Bologna Il dolore incolmabile per la morte di un figlio. La rabbia di averlo visto trasformarsi in un assassino. Il rimorso di non aver capito in tempo che quel ragazzo confuso e cupo ormai era già perso.
Ci sono tutte le sfumature della sofferenza più profonda nelle parole della madre di Youssef Zaghba, uno dei tre killer del London bridge. Lei, convertendosi all'Islam, ai tempi del suo matrimonio con Mohammed, aveva preso il nome della moglie di Maometto, Khadijia. Significa «La prematura» e a 68 anni, Valeria Collina da Fagnano di Valsamoggia ha dovuto fare i conti con una tragedia che nessuna madre sembra avere le forze di sopportare. Un figlio di 22 anni che muore scegliendo di diventare un killer spietato. ValeriaKhadijia il sospetto l'ha avuto quasi subito: troppo strane alcune coincidenze.

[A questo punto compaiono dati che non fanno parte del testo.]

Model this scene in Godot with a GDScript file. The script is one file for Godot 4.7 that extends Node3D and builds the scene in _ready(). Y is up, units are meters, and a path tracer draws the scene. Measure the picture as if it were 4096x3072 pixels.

«Di solito comunicavamo per messaggi, il 1° giugno, invece, lui mi ha chiamato», spiega lei. Una lunga telefonata, ricca di dettagli, dolci, precisi: «Mi ha spiegato della sua nuova casa, nel giardino ma nello stesso stabile, abbiamo parlato di vederci alla fine del Ramadan», racconta la donna. Poi una serie di foto sul web e quello sguardo: «Che non era più quello di mio figlio, ma diverso, perso». Youssef non abitava con lei, era rimasto a lungo in Marocco con il padre, dopo la separazione dei genitori. Studiava informatica a Fes. «Yussef era finito sotto indagine ha detto la donna ai giornalisti da parte della Digos».

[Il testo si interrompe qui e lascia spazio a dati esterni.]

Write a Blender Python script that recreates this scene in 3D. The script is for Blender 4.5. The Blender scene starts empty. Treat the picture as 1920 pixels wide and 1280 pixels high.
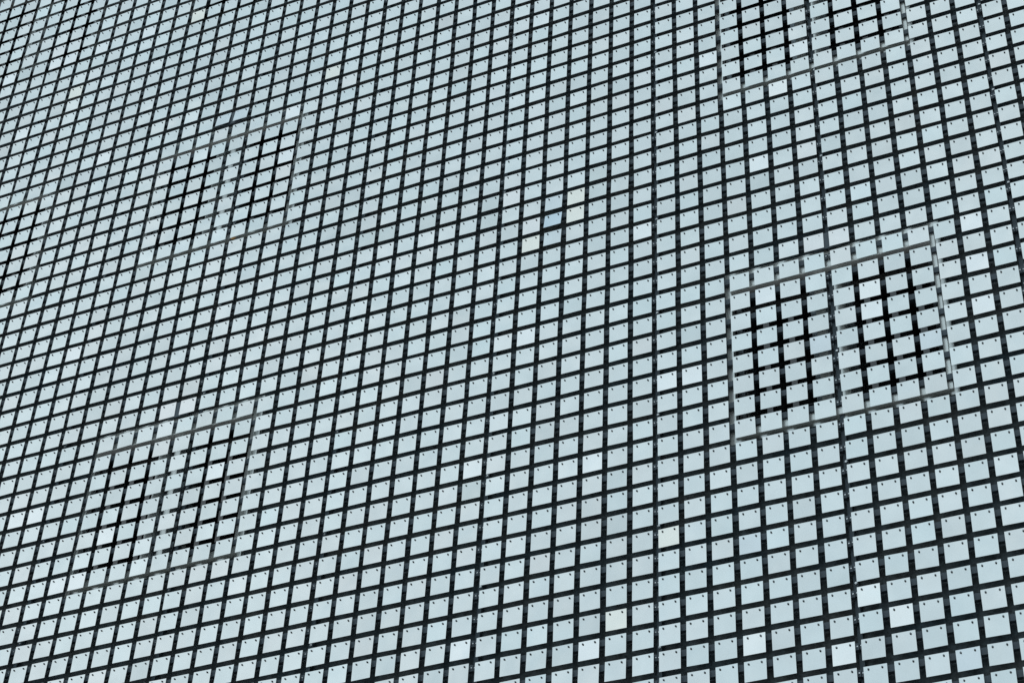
import bpy, bmesh, math, random
from mathutils import Matrix, Vector, noise
random.seed(11)
S = bpy.context.scene
COL = S.collection

# ------------------------------------------------------------------ camera
# Facade units: one unit u = the pitch of the tiles. u-frame: x right, y up, z out of the wall.
P = 0.20            # metres per pitch
Z0 = 43.0           # rows between the ground and row 0
RX = (0.9099676, 0.0415148, -0.4125961)
RY = (-0.2337174, -0.7705465, -0.5929876)
RZ = (-0.3425422, 0.6360304, -0.6914696)
CC = (20.8726994, -34.7488458, 54.6812500)
FOC = 3700.0 / 1920.0


def W(x, y, z=0.0):
    return Vector((x * P, -z * P, (y + Z0) * P))


def wv(v):
    return Vector((v[0], -v[2], v[1]))


cam_d = bpy.data.cameras.new('camera')
cam = bpy.data.objects.new('camera', cam_d)
COL.objects.link(cam)
right, up, back = wv(RX), -wv(RY), -wv(RZ)
m = Matrix((right, up, back)).transposed().to_4x4()
m.translation = W(*CC)
cam.matrix_world = m
cam_d.sensor_width = 36.0
cam_d.lens = 36.0 * FOC
cam_d.clip_end = 2000
S.camera = cam


def proj(x, y, z=0.0):
    d = Vector((x - CC[0], y - CC[1], z - CC[2]))
    w = d.dot(Vector(RZ))
    return 960 + 3700 * d.dot(Vector(RX)) / w, 640 + 3700 * d.dot(Vector(RY)) / w


# ------------------------------------------------------------------ light
SUN_EL = 48.0
wd = bpy.data.worlds.new("World")
S.world = wd
wd.use_nodes = True
nt = wd.node_tree
nt.nodes.clear()
out = nt.nodes.new('ShaderNodeOutputWorld')
bg = nt.nodes.new('ShaderNodeBackground')
bg.inputs['Strength'].default_value = 0.150
sky = nt.nodes.new('ShaderNodeTexSky')
sky.sky_type = 'NISHITA'
sky.sun_disc = False
sky.sun_elevation = math.radians(SUN_EL)
sky.sun_rotation = 0.0
sky.air_density = 1.0
sky.dust_density = 3.0
tc = nt.nodes.new('ShaderNodeTexCoord')
nz = nt.nodes.new('ShaderNodeTexNoise')
nz.inputs['Scale'].default_value = 2.6
nz.inputs['Detail'].default_value = 6
nz.inputs['Roughness'].default_value = 0.55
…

Anzi, era stata lei ad andarselo a prendere al Marconi di Bologna lo scorso anno, quando, con la scusa di una visita in Emilia Romagna, il ragazzo aveva cercato di imbarcarsi su un volo per Istanbul con un biglietto di sola andata e un bagaglio «troppo leggero». Lui voleva, infatti, passare in Siria. Lei allora riuscì a convincerlo, almeno in apparenza: «Londra sembrava una nuova chance: dopo uno stage, lavorava molto come filmaker e come tecnico audio per la Eman Channel, una Tv islamica sì, ma moderata: gli avevo detto che doveva rigare dritto». E come spesso sperano le mamme, anche lei credeva che lui lo facesse. Poi quelle ore di silenzio. Il padre che conferma di non avere sue notizie, gli amici che, preoccupati, lo cercano.

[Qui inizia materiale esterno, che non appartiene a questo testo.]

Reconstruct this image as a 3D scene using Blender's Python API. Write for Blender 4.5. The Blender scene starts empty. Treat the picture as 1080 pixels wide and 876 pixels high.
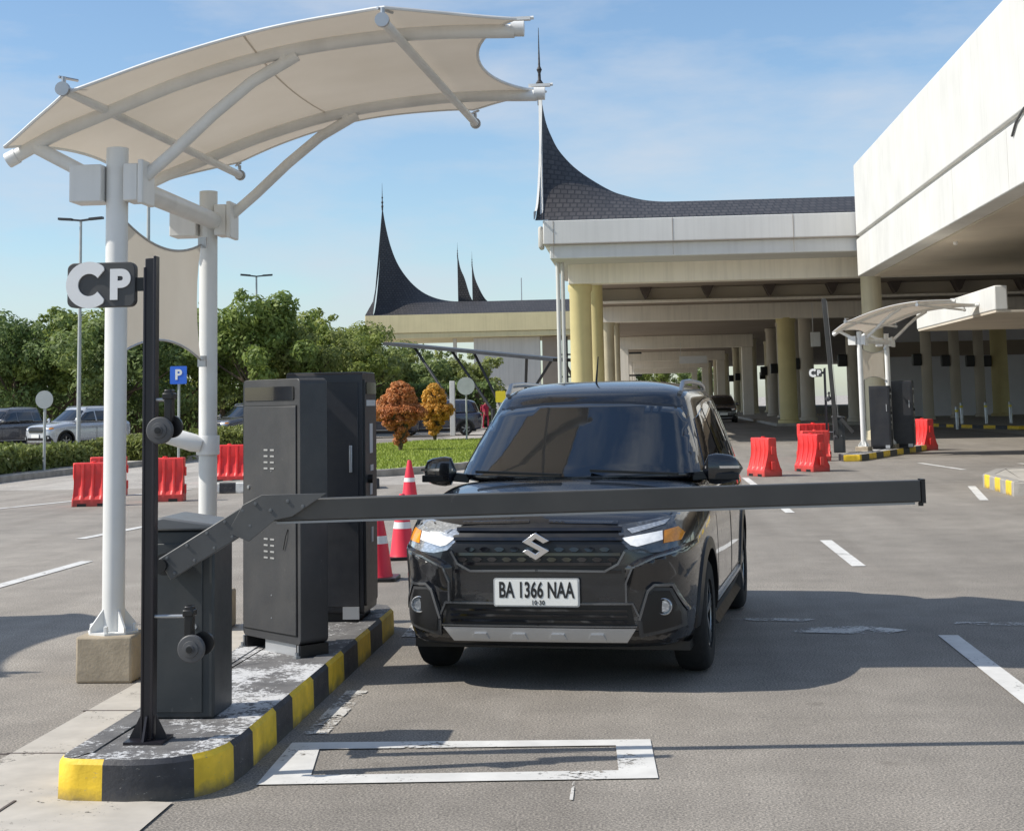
import bpy, bmesh, math, random
from mathutils import Vector, Matrix
from mathutils.bvhtree import BVHTree
from mathutils.geometry import delaunay_2d_cdt
random.seed(7)
R = math.radians
sc = bpy.context.scene
col = sc.collection

# ------------------------------------------------------------------ materials
def new_mat(name):
    m = bpy.data.materials.new(name); m.use_nodes = True
    nt = m.node_tree; b = nt.nodes['Principled BSDF']
    return m, nt, b
def N(nt, t, **kw):
    n = nt.nodes.new(t)
    for k, v in kw.items():
        if k in n.inputs: n.inputs[k].default_value = v
        else: setattr(n, k, v)
    return n
def ramp(nt, fac, stops):
    r = nt.nodes.new('ShaderNodeValToRGB')
    while len(r.color_ramp.elements) < len(stops): r.color_ramp.elements.new(.5)
    for e, (p, c) in zip(r.color_ramp.elements, stops):
        e.position = p; e.color = (*c, 1) if len(c) == 3 else c
    nt.links.new(fac, r.inputs[0]); return r
def mix(nt, fac, a, b, mode='MIX'):
    n = nt.nodes.new('ShaderNodeMix'); n.data_type = 'RGBA'; n.blend_type = mode
    for sock, v in ((n.inputs[0], fac), (n.inputs[6], a), (n.inputs[7], b)):
        if hasattr(v, 'links') or hasattr(v, 'is_linked'): nt.links.new(v, sock)
        elif isinstance(v, (int, float)): sock.default_value = v
        else: sock.default_value = (*v, 1)
    return n.outputs[2]
def coords(nt, scale=(1, 1, 1), kind='Object'):
    tc = nt.nodes.new('ShaderNodeTexCoord'); mp = nt.nodes.new('ShaderNodeMapping')
    mp.inputs['Scale'].default_value = scale
    nt.links.new(tc.outputs[kind], mp.inputs[0]); return mp.outputs[0]
def noise(nt, vec, scale, detail=4, rough=.55):
    n = N(nt, 'ShaderNodeTexNoise', Scale=scale, Detail=detail, Roughness=rough)
    nt.links.new(vec, n.inputs['Vector']); return n.outputs[0]
def bump(nt, b, h, strength=.3, dist=.01):
    bp = N(nt, 'ShaderNodeBump', Strength=strength, Distance=dist)
    nt.links.new(h, bp.inputs['Height']); nt.links.new(bp.outputs[0], b.inputs['Normal'])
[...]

Tutto inutile. Lui aveva già scelto. «Ma questo non è l'Islam: credetemi, conosco questa che è rimasta la mia religione», insiste la signora Collina che si convertì a 26 anni. «Quando i figli sbagliano i genitori si prendono le colpe, ma per Youssef avevamo fatto di tutto, controllando chi frequentava». Per Collina il male è arrivato dal web: «Da li è partito tutto» sottolinea lei che ora a Londra non intende ad andare: « Quello che ha fatto è un atto orribile, di terrorismo. Non ci può essere perdono per questo. Non posso chiedere perdono io per mio figlio». E allora quel senso di colpa per lei si trasforma in un progetto, quasi una missione: «Vorrei poter fare qualcosa perché questo non accada più ad altri figli, ad altre mamme».
Collina vorrebbe iscriversi all'università, per studiare antropologia delle religioni provare a dare un contributo nel nome del dialogo: lei che da cattolica si è convertita all'Islam ma resta musulmana anche ora che il matrimonio è finito, quel viaggio lo ha compiuto davvero. Andata e ritorno. Senza odio.